Through a gap between the Bossu wood and the other Guard unit, the Hussars saw an artillery battery. Leaving the lancers behind to mop up the infantry, the Hussars charged. The artillery took minor casualties but the Hussars took heavy casualties from short range canister shot and were forced to retreat.

At the head of the Brunswick Hussars, the Prince of Orange attacked the retreating French Hussars and eliminated them.

Marshal Ney ordered a final assault in the centre. The Cuirassiers attacked the Brunswick Hussars, The Lancers occupied the Quatre Bras crossroads. Two units of line infantry retook the ridge.

The lancers decided that it was best to secure the Quatre Bras village and crossroads, and thus making reinforcing Blucher difficult for Wellington, rather then attacking the understrength Dutch-Belgian infantry who could be troublesome if they formed square.

Both the French infantry units open fire on the British Guards, and both caused casualties.

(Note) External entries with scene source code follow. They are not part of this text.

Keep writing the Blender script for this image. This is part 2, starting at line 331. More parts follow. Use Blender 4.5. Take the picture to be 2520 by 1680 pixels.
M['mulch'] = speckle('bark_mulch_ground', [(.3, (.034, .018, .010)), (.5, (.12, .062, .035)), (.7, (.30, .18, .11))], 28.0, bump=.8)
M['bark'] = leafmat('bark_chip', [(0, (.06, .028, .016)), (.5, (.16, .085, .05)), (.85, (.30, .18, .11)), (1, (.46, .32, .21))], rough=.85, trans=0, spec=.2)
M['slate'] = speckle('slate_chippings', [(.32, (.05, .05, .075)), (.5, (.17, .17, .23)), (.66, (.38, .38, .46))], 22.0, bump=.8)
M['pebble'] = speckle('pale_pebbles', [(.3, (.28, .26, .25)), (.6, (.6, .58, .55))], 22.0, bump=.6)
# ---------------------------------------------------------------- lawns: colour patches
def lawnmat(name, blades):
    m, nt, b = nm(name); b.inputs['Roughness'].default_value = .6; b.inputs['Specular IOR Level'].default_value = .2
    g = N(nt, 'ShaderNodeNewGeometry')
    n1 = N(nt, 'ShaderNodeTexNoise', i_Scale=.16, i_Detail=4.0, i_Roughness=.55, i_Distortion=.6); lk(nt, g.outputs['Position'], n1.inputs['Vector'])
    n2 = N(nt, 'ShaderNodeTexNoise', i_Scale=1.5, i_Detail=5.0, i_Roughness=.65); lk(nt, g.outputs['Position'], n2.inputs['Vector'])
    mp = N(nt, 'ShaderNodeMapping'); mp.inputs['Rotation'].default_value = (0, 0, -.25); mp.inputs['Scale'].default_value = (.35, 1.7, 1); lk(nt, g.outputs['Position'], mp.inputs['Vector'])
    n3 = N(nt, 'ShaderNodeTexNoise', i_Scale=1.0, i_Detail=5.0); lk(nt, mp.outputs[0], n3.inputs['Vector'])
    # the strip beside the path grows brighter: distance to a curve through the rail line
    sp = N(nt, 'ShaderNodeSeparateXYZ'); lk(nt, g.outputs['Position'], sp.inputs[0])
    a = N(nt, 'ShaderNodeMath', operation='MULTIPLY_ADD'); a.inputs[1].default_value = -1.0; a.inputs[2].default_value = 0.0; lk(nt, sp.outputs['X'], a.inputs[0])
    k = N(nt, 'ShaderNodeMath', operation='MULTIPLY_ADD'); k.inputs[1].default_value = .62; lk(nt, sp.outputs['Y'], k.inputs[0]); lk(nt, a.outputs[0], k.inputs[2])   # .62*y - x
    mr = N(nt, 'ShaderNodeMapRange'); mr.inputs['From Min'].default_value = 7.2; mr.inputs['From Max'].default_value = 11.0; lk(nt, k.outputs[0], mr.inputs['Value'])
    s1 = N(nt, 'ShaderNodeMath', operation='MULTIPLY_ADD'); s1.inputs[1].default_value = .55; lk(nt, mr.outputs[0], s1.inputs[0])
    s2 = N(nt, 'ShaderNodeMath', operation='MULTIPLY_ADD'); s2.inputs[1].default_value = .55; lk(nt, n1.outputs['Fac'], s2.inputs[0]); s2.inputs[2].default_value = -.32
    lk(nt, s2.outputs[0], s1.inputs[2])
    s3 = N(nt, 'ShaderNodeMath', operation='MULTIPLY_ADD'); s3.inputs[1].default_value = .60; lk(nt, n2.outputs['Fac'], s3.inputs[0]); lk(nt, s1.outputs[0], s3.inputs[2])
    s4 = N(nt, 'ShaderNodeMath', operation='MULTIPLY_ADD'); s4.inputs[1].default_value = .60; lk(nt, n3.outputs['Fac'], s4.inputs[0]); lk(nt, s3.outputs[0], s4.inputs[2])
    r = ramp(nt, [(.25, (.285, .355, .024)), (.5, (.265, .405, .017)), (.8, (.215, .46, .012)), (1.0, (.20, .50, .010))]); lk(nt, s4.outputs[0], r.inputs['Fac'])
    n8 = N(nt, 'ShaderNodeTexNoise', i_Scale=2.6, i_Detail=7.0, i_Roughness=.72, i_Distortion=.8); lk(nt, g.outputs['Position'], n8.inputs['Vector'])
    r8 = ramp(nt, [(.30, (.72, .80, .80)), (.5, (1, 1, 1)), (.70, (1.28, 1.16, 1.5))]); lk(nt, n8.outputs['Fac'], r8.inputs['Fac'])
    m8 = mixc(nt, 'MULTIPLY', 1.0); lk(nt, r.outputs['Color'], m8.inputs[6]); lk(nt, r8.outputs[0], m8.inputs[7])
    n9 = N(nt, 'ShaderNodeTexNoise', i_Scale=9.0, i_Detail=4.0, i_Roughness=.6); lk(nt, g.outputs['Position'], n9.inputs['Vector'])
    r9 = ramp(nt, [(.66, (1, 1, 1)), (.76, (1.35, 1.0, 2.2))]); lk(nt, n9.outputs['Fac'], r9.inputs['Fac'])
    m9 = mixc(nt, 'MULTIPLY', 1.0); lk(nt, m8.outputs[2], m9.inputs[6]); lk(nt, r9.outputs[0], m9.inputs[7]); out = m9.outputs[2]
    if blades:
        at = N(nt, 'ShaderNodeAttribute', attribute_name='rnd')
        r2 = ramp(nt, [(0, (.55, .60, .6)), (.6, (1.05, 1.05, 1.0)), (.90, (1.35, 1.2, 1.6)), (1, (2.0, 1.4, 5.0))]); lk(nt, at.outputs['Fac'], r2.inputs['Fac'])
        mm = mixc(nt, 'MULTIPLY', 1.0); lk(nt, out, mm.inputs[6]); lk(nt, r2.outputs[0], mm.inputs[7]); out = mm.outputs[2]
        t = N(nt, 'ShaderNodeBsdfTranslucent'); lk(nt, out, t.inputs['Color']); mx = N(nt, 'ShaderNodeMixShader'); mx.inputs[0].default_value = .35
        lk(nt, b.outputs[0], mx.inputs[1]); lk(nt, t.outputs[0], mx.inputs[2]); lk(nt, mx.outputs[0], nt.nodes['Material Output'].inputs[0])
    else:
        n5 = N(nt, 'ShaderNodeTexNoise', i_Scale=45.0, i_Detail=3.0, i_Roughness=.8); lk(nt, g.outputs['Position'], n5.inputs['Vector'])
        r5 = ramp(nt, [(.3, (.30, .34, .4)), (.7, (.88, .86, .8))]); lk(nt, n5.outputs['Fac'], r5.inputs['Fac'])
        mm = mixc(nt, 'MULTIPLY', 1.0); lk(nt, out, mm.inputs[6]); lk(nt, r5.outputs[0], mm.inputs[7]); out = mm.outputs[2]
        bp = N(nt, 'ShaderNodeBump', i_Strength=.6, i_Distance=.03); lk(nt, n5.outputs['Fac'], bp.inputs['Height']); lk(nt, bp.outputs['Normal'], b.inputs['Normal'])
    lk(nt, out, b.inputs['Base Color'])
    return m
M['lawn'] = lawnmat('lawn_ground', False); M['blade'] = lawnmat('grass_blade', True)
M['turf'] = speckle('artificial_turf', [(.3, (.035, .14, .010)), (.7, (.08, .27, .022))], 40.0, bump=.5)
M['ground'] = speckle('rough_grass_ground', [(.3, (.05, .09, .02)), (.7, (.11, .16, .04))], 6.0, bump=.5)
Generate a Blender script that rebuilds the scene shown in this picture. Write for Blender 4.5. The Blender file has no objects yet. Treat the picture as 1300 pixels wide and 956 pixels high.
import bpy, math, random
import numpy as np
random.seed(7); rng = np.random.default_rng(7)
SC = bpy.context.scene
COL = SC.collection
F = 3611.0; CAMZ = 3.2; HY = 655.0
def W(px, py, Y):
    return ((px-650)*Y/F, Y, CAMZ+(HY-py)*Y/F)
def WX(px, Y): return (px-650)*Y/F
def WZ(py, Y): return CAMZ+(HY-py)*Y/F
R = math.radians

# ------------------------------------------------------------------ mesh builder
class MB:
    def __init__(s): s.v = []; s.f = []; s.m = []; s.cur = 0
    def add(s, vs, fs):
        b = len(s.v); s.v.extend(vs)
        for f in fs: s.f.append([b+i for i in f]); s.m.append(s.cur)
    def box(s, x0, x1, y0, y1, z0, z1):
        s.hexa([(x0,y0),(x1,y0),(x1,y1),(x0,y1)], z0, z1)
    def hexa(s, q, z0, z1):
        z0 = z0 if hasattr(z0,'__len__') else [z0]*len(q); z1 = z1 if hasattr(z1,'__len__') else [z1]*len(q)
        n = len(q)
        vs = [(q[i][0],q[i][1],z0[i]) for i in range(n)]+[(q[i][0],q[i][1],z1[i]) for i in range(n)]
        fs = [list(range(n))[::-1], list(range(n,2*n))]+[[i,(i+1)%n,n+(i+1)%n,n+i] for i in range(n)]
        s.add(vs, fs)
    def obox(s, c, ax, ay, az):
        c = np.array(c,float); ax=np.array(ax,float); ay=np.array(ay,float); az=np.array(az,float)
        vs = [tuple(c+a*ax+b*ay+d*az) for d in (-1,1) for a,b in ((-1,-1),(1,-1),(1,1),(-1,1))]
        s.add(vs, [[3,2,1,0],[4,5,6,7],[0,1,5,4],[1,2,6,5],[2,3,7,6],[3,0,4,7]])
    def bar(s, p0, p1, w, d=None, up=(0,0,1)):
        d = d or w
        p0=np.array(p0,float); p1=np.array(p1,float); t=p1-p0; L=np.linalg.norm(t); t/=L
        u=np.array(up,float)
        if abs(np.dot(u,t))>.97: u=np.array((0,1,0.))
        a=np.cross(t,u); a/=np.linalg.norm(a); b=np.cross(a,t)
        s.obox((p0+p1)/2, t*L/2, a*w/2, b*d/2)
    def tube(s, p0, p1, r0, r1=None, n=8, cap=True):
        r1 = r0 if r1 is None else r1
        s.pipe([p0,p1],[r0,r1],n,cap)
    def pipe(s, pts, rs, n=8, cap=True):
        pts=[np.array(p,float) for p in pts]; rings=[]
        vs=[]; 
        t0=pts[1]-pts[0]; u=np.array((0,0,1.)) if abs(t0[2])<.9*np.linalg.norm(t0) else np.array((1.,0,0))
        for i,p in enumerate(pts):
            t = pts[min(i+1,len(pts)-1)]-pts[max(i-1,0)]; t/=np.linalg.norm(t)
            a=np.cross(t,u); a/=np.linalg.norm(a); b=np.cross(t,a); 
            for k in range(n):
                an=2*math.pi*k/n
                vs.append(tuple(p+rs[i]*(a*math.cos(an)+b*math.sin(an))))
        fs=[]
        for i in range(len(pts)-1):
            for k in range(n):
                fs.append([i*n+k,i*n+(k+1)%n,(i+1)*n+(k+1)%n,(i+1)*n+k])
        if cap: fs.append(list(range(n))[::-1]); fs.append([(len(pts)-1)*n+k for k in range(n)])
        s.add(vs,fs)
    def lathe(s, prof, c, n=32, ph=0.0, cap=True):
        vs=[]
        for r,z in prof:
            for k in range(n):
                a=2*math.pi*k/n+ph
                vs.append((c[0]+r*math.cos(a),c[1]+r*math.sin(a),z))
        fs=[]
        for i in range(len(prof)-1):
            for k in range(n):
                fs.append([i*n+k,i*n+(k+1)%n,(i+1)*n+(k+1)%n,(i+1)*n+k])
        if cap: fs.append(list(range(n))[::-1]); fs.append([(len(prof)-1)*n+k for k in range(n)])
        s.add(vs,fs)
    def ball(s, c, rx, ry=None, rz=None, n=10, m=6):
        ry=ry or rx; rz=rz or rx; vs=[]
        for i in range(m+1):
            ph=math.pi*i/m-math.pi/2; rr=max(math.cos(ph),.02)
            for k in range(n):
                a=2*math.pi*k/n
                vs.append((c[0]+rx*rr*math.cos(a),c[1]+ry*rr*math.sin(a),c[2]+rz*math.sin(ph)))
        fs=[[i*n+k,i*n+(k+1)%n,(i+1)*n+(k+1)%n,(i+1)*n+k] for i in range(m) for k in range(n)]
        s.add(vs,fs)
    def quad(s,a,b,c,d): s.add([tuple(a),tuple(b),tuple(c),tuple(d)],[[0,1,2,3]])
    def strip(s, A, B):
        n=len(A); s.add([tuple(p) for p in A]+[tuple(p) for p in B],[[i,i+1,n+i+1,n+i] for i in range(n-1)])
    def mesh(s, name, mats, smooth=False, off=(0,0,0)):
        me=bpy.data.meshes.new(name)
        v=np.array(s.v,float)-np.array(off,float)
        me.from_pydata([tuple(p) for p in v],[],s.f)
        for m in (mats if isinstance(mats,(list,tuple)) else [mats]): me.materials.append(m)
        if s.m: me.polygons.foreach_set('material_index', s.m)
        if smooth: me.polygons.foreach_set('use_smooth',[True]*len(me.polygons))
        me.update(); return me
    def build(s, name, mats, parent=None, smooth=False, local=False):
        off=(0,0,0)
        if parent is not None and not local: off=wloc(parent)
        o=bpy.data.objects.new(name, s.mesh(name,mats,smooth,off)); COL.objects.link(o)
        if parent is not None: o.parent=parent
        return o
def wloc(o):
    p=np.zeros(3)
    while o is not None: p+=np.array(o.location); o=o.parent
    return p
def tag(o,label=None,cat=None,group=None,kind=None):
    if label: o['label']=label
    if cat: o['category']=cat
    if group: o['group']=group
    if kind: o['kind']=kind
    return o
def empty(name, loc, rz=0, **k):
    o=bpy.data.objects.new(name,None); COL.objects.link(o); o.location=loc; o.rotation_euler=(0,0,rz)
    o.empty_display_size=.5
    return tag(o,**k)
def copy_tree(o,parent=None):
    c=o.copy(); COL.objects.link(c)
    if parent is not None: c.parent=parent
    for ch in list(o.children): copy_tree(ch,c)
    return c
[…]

The Cuirassiers had artillery support when they charged into the Prince of Orange and his Brunswick Hussars. The hussars were wiped out. Having had a third unit wiped out with him at their head, the Prince of Orange was captured by the Cuirassiers.

The Cuirassiers continued their advance, but were brought to a halt when the British Guards formed square. The cuirassiers couldn't break the square, and the Guards' musket balls just bounced of the Cuirassiers' armour.

As darkness fell, Wellington withdrew his troops northwards, towards Genappe and then the field of Waterloo.

The Prince of Orange had survived, despite having had one brigade of infantry and two of cavalry wiped out with him at their head. That evening, Marshal Ney celebrated his victory and the capture of the Prince of Orange by inviting him to dine at the Gémioncourt farm just south of Quatre Bras. 

That same evening, the Duke of Wellington celebrated the capture of the Prince of Orange, knowing that Colonel Ompteda and his KGL Line Infantry would not be annihilated in two days' time at La Haye Sainte farm.